С этого дня, пока Петр оставался в Ливонии, он никому больше не позволял видеть Екатерину и ни с кем о ней не говорил; затем, когда ему пришло время возвращаться в Москву, он поручил капитану своей лейб-гвардии доставить молодую женщину в столицу, причем велел оказывать ей в пути все возможное почтение и, сверх того, потребовал, чтобы ему каждый день давали знать о ее самочувствии.

По прибытии в Москву Екатерину поселили в малолюдной части города, вдали от двора, в доме одной дамы знатного рода, но не очень состоятельной.

В этот дом, надвинув себе на лоб широкополую шляпу и закутавшись в широкий и длинный плащ, и приходил навещать ее царь, превратившийся во влюбленного, уделом которого была тайна.

В этом доме Екатерина родила царевну Анну и царевну Елизавету, которые обе появились на свет вдвойне незаконнорожденными, ибо Петр в то время пребывал в супружестве с Евдокией, а Екатерина — со своим драбантом.

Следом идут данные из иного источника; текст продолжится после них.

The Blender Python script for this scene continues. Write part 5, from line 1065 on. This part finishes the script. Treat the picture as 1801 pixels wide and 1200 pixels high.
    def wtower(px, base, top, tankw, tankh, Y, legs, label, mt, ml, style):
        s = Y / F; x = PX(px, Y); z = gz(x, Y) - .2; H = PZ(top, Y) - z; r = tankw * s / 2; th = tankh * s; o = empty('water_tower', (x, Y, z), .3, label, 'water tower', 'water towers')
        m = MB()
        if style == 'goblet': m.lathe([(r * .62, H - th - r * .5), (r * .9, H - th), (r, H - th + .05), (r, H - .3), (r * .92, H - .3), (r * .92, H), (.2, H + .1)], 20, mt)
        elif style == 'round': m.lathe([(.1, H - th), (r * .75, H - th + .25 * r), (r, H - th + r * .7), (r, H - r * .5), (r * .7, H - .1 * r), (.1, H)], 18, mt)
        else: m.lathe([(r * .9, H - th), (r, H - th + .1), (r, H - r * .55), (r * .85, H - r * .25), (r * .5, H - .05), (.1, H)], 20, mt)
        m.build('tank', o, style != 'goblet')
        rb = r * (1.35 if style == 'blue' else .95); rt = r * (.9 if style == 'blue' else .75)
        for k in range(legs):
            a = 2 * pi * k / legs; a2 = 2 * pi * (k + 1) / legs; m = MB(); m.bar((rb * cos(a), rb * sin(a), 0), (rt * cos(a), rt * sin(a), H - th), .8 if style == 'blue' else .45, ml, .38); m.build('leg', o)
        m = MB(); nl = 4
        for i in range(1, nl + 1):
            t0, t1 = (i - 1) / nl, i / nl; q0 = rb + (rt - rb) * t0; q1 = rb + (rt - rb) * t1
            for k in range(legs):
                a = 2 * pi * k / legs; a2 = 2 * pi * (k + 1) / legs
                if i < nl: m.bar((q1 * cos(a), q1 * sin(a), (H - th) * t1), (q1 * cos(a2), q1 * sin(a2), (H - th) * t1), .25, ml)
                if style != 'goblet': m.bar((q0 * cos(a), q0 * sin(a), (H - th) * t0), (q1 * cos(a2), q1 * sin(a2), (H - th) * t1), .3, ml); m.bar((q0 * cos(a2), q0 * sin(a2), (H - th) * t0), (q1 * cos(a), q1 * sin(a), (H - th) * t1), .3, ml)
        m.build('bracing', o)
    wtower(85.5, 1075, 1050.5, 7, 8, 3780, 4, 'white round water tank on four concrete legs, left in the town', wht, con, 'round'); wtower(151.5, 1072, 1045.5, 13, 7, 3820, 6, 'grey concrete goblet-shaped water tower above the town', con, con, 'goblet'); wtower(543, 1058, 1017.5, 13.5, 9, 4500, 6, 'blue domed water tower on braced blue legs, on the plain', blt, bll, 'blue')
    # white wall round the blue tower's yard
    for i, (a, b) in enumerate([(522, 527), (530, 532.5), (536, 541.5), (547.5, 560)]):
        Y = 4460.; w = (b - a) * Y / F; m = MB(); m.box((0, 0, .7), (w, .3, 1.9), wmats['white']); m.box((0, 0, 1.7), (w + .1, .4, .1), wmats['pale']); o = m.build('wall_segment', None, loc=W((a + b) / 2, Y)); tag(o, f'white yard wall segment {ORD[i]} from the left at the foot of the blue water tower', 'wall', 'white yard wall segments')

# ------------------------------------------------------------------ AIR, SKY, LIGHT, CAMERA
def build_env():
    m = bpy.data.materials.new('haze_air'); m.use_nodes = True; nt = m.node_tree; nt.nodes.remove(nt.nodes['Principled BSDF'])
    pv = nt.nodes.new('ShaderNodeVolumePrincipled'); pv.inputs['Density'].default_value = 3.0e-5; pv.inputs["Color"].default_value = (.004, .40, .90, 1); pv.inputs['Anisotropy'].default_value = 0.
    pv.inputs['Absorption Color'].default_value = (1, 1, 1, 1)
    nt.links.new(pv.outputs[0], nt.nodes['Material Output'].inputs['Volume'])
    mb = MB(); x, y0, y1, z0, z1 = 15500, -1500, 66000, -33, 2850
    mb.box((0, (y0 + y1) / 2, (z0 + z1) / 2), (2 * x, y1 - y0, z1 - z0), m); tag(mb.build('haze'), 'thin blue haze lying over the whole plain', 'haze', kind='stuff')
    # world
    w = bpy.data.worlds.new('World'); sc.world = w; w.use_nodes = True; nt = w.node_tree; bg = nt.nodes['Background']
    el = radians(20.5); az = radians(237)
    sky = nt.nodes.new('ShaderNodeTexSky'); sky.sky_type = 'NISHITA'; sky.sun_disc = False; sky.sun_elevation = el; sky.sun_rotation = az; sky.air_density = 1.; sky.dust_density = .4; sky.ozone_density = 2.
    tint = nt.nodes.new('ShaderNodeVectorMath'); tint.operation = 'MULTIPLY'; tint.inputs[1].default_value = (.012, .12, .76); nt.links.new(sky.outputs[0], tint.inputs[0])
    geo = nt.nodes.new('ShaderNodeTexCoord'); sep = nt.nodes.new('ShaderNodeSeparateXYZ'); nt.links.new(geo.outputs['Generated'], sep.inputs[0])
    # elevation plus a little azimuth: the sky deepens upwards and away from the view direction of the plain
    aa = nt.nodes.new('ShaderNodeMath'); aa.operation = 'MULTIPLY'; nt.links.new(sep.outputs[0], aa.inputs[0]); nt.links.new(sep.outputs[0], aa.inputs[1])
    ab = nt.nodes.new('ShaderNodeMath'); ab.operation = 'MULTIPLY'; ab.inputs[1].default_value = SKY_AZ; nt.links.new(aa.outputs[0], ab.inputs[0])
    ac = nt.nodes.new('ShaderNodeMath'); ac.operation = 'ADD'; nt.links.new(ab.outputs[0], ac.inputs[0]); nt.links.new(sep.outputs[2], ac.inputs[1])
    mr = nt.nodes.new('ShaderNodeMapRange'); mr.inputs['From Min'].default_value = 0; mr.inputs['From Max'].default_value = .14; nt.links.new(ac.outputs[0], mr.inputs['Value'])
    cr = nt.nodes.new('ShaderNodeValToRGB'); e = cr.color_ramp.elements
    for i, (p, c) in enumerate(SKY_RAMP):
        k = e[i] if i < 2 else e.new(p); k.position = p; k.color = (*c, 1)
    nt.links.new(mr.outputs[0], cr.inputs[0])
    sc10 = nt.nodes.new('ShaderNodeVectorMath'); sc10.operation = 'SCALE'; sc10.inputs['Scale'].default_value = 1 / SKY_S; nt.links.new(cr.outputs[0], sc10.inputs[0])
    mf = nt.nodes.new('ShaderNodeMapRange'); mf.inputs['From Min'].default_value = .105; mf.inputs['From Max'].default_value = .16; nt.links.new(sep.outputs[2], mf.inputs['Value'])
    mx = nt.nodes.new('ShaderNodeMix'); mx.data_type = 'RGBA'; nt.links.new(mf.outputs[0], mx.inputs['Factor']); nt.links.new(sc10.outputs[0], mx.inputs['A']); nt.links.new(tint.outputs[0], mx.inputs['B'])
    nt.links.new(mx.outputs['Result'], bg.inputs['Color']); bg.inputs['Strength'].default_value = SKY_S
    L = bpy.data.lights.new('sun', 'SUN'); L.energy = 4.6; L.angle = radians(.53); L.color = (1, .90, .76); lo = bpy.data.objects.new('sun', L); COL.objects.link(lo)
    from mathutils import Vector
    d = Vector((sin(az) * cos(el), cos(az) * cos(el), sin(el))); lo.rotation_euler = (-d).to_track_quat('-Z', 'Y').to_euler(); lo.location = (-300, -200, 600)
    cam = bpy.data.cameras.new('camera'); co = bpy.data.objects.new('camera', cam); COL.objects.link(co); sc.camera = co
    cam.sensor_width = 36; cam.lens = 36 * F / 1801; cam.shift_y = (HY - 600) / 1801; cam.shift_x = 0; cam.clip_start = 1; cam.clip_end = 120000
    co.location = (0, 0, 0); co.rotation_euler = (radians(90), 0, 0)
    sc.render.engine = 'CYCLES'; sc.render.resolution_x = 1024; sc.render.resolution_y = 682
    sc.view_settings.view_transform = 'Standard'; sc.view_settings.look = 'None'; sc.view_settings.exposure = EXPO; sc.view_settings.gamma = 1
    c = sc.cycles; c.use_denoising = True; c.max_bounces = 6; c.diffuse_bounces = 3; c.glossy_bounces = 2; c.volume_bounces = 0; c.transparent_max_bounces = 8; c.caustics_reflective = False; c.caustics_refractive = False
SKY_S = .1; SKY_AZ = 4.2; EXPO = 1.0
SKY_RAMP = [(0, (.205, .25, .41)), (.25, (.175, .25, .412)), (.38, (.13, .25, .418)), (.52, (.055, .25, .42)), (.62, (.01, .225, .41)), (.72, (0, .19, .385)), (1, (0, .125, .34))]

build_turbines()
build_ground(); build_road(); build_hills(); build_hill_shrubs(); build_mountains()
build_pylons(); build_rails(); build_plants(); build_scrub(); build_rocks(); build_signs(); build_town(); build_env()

В то время Людовик XIV подавал пример всему миру, а Петр во многих отношениях подражал Людовику XIV.

XI

ПЕТР I И КАРЛ XII

Оставим Екатерину в ее маленьком слободском домике мечтать о своем будущем величии и вернемся к Петру I, основывающему Санкт-Петербург.

В то время как его считают прикованным к Москве любовной страстью или государственными делами, в то время как весь мир не спускает взгляда с законодателя, диктующего установления, реформатора, изменившего церковное устройство, основателя работных домов, домов призрения, следственных тюрем, училищ, академий, школ и разного рода мануфактур — от булавочных до пушечных, — он внезапно появляется там, где его меньше всего ждали, в ста восьмидесяти льё от Москвы, на низком, болотистом, нездоровом и пустынном острове посреди Невы и, попирая ногой эту грязь, произносит:

— Здесь будет Санкт-Петербург.

Здесь? Но почему здесь? Откуда такое предпочтение этой бесплодной и гнилой почве, этому дикому краю, где зима царствует восемь месяцев в году; этой реке, покрытой льдом, изменчивой, с песчаными отмелями, по которой военные корабли, спущенные на воду в Санкт-Петербурге, могут достичь моря, лишь если их тянут с помощью механизмов или лошадей?

Неужели он не знает, что эти пресные воды быстро разрушат деревянные остовы его кораблей? Разве он не видел то одинокое дерево, на котором отмечены высоты многочисленных наводнений на реке? Что это? Прихоть самодержца, причуда победителя?